Deductible from rental income tax, landlords must ensure timely payment of municipal taxes during the financial year.

30% Standard Deduction:

Section 24 provides a 30% tax deduction on the net annual value for maintenance and repairs, excluding municipal taxes.

Joint Property Ownership:

Purchasing a property jointly divides rental income, leading to proportionate tax obligations for joint owners.

Semi-furnished or Fully Furnished Property:

To save on tax, landlords can request tenants to pay for additional services like DTH, Wi-Fi, etc., separately, lowering the taxable rent.

Taxation for Non-Resident Indians (NRIs)

NRIs earning rental income from Indian properties must pay taxes under Section 24 of the Income Tax Act 1961. The tenant is responsible for deducting 31.2% TDS on rent and remitting it to the NRI landlord's bank account.

Conclusion:  Strategies for Rental Property Investors

Before renting out a property, understanding India's rental income tax laws is crucial to maximizing tax savings. Complying with these regulations and paying rental income tax on time can lead to various benefits for landlords, including co-ownership advantages and favorable home loan terms.
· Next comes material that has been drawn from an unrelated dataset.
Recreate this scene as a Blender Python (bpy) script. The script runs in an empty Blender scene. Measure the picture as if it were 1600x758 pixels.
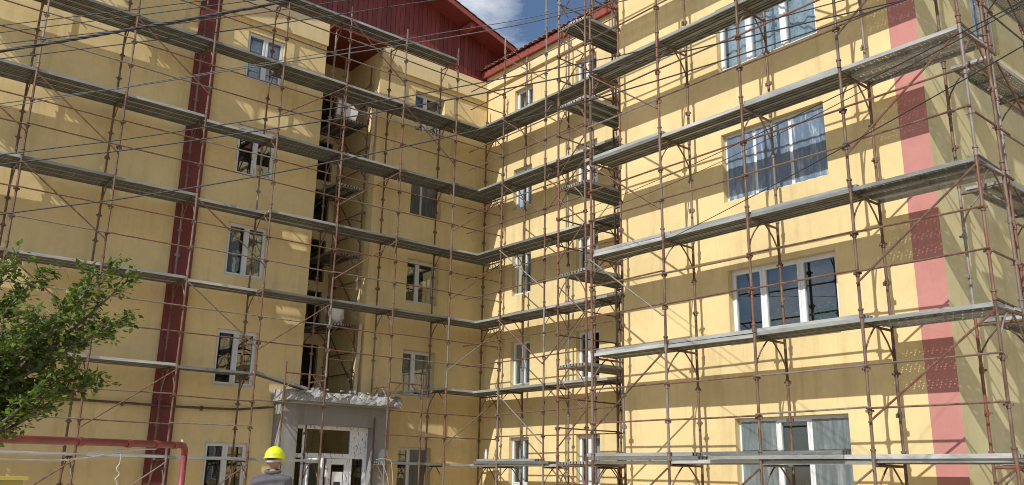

Generally speaking, using a great bookkeeper and a reliable assessment consultant or accountant who can assist you continually is the best approach to saving tax.


Q: How can landlords reduce rental income tax?

A: Landlords can save on rental income tax by considering strategies such as maintenance charge management, claiming deductions, joint property ownership, and tenant agreements for additional services.

Q: How to tax rental income for NRIs?

A: NRIs must pay taxes on rental income under Section 24 of the Income Tax Act, 1961. The tenant is responsible for deducting TDS on rent and remitting it to the NRI landlord's bank account.